TO DO => With the pictures left out, copy the listing below exactly.

DATASET EXCERPT =>
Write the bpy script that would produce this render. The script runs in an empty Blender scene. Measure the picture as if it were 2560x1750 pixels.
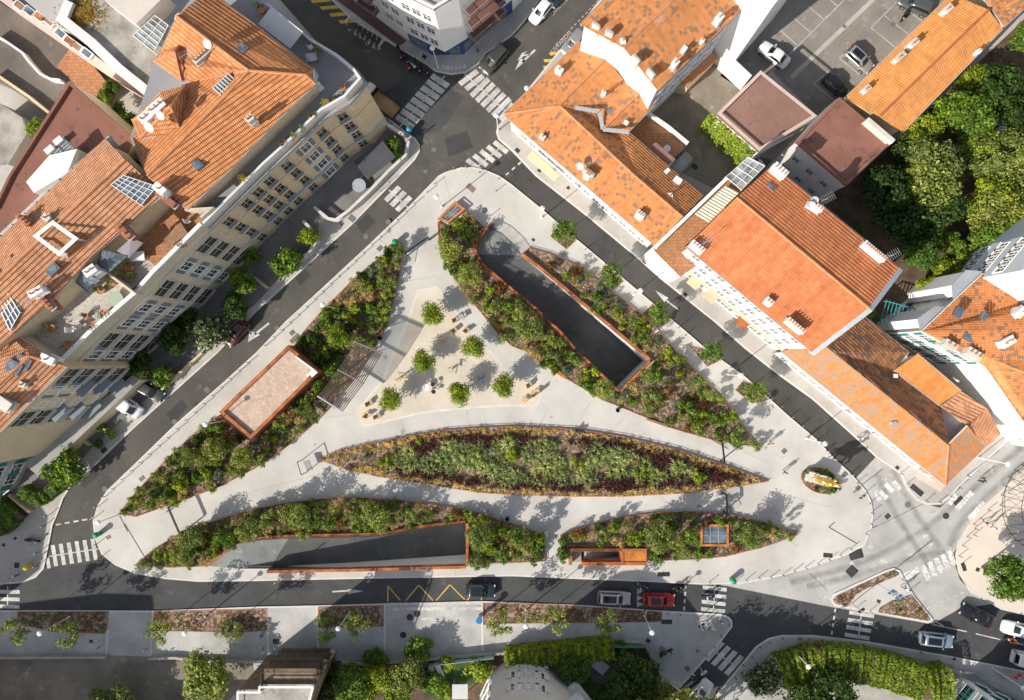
import bpy, math, random
from mathutils import Vector, Matrix
from mathutils.geometry import tessellate_polygon
random.seed(11)
RND = random.Random(5)
S = 19.0; HC = 93.4; NX, NY = 1315.0, 900.0       # pixels per metre on the ground, camera height, nadir
SUNEL = math.radians(32.5); SD = Vector((.785*math.cos(SUNEL), .62*math.cos(SUNEL), -math.sin(SUNEL))).normalized()
PV = .12                                            # pavement level
C = bpy.context.scene.collection
def P(px, py, z=0.0):
    k = (1 - z/HC)/S
    return Vector(((px-NX)*k, (NY-py)*k, z))
CO = (0, 640, 1280, 1920); RO = (0, 440, 880, 1310)
def q(c, r, *v): return [(CO[c]+v[i]/3.611, RO[r]+v[i+1]/3.611) for i in range(0, len(v), 2)]
def q1(c, r, x, y): return q(c, r, x, y)[0]
def G(pts, z=0.0): return [P(a, b, z) for a, b in pts]
ORD = ['first','second','third','fourth','fifth','sixth','seventh','eighth','ninth','tenth','eleventh','twelfth','thirteenth','fourteenth','fifteenth','sixteenth','seventeenth','eighteenth','nineteenth']
TENS = {2:'twent',3:'thirt',4:'fort',5:'fift',6:'sixt',7:'sevent',8:'eight',9:'ninet'}
def ordn(i):
    if i < 20: return ORD[i-1]
    t, u = divmod(i, 10)
    return TENS[t]+'ieth' if u == 0 else TENS[t]+'y-'+ORD[u-1]
# ---------------------------------------------------------------- materials
MATS = {}
def lin(c): return tuple(((x/255)/12.92 if x/255 <= .04045 else ((x/255+.055)/1.055)**2.4) for x in c)
class NT:
    def __init__(s, name):
        s.m = bpy.data.materials.new(name); s.m.use_nodes = True; s.t = s.m.node_tree
        s.b = s.t.nodes['Principled BSDF']; s.o = s.t.nodes['Material Output']
    def n(s, ty, **k):
        x = s.t.nodes.new(ty)
        for a, b in k.items():
            if a.startswith('i_'): x.inputs[int(a[2:])].default_value = b
            else: setattr(x, a, b)
        return x
    def l(s, a, b): s.t.links.new(a, b)
    def math(s, op, a, b=None):
        x = s.n('ShaderNodeMath', operation=op)
        for i, v in enumerate((a, b)):
            if v is None: continue
            if hasattr(v, 'links'): s.l(v, x.inputs[i])
            else: x.inputs[i].default_value = v
        return x.outputs[0]
    def ramp(s, f, stops, const=False):
        r = s.n('ShaderNodeValToRGB'); e = r.color_ramp
        if const: e.interpolation = 'CONSTANT'
        while len(e.elements) < len(stops): e.elements.new(.5)
        for el, (p, c) in zip(e.elements, stops): el.position = p; el.color = (*c, 1) if len(c) == 3 else c
        s.l(f, r.inputs[0]); return r.outputs[0]
    def mix(s, f, a, b, bt='MIX'):
        x = s.n('ShaderNodeMix', data_type='RGBA', blend_type=bt)
        for i, v in ((0, f), (6, a), (7, b)):
            if hasattr(v, 'links'): s.l(v, x.inputs[i])
            else: x.inputs[i].default_value = v if i == 0 else ((*v, 1) if len(v) == 3 else v)
        return x.outputs[2]
    def noise(s, scale, det=3, vec=None, rough=.6):
        x = s.n('ShaderNodeTexNoise'); x.inputs['Scale'].default_value = scale; x.inputs['Detail'].default_value = det
        x.inputs['Roughness'].default_value = rough
        if vec is not None: s.l(vec, x.inputs['Vector'])
        return x.outputs[0]
    def bump(s, h, dist, strength=1):
        x = s.n('ShaderNodeBump'); x.inputs['Strength'].default_value = strength; x.inputs['Distance'].default_value = dist
        s.l(h, x.inputs['Height']); s.l(x.outputs[0], s.b.inputs['Normal'])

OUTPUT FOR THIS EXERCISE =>
Write the bpy script that would produce this render. The script runs in an empty Blender scene. Measure the picture as if it were 2560x1750 pixels.
import bpy, math, random
from mathutils import Vector, Matrix
from mathutils.geometry import tessellate_polygon
random.seed(11)
RND = random.Random(5)
S = 19.0; HC = 93.4; NX, NY = 1315.0, 900.0       # pixels per metre on the ground, camera height, nadir
SUNEL = math.radians(32.5); SD = Vector((.785*math.cos(SUNEL), .62*math.cos(SUNEL), -math.sin(SUNEL))).normalized()
PV = .12                                            # pavement level
C = bpy.context.scene.collection
def P(px, py, z=0.0):
    k = (1 - z/HC)/S
    return Vector(((px-NX)*k, (NY-py)*k, z))
CO = (0, 640, 1280, 1920); RO = (0, 440, 880, 1310)
def q(c, r, *v): return [(CO[c]+v[i]/3.611, RO[r]+v[i+1]/3.611) for i in range(0, len(v), 2)]
def q1(c, r, x, y): return q(c, r, x, y)[0]
def G(pts, z=0.0): return [P(a, b, z) for a, b in pts]
ORD = ['first','second','third','fourth','fifth','sixth','seventh','eighth','ninth','tenth','eleventh','twelfth','thirteenth','fourteenth','fifteenth','sixteenth','seventeenth','eighteenth','nineteenth']
TENS = {2:'twent',3:'thirt',4:'fort',5:'fift',6:'sixt',7:'sevent',8:'eight',9:'ninet'}
def ordn(i):
    if i < 20: return ORD[i-1]
    t, u = divmod(i, 10)
    return TENS[t]+'ieth' if u == 0 else TENS[t]+'y-'+ORD[u-1]
# ---------------------------------------------------------------- materials
MATS = {}
def lin(c): return tuple(((x/255)/12.92 if x/255 <= .04045 else ((x/255+.055)/1.055)**2.4) for x in c)
class NT:
    def __init__(s, name):
        s.m = bpy.data.materials.new(name); s.m.use_nodes = True; s.t = s.m.node_tree
        s.b = s.t.nodes['Principled BSDF']; s.o = s.t.nodes['Material Output']
    def n(s, ty, **k):
        x = s.t.nodes.new(ty)
        for a, b in k.items():
            if a.startswith('i_'): x.inputs[int(a[2:])].default_value = b
            else: setattr(x, a, b)
        return x
    def l(s, a, b): s.t.links.new(a, b)
    def math(s, op, a, b=None):
        x = s.n('ShaderNodeMath', operation=op)
        for i, v in enumerate((a, b)):
            if v is None: continue
            if hasattr(v, 'links'): s.l(v, x.inputs[i])
            else: x.inputs[i].default_value = v
        return x.outputs[0]
    def ramp(s, f, stops, const=False):
        r = s.n('ShaderNodeValToRGB'); e = r.color_ramp
        if const: e.interpolation = 'CONSTANT'
        while len(e.elements) < len(stops): e.elements.new(.5)
        for el, (p, c) in zip(e.elements, stops): el.position = p; el.color = (*c, 1) if len(c) == 3 else c
        s.l(f, r.inputs[0]); return r.outputs[0]
    def mix(s, f, a, b, bt='MIX'):
        x = s.n('ShaderNodeMix', data_type='RGBA', blend_type=bt)
        for i, v in ((0, f), (6, a), (7, b)):
            if hasattr(v, 'links'): s.l(v, x.inputs[i])
            else: x.inputs[i].default_value = v if i == 0 else ((*v, 1) if len(v) == 3 else v)
        return x.outputs[2]
    def noise(s, scale, det=3, vec=None, rough=.6):
        x = s.n('ShaderNodeTexNoise'); x.inputs['Scale'].default_value = scale; x.inputs['Detail'].default_value = det
        x.inputs['Roughness'].default_value = rough
        if vec is not None: s.l(vec, x.inputs['Vector'])
        return x.outputs[0]
    def bump(s, h, dist, strength=1):
        x = s.n('ShaderNodeBump'); x.inputs['Strength'].default_value = strength; x.inputs['Distance'].default_value = dist
        s.l(h, x.inputs['Height']); s.l(x.outputs[0], s.b.inputs['Normal'])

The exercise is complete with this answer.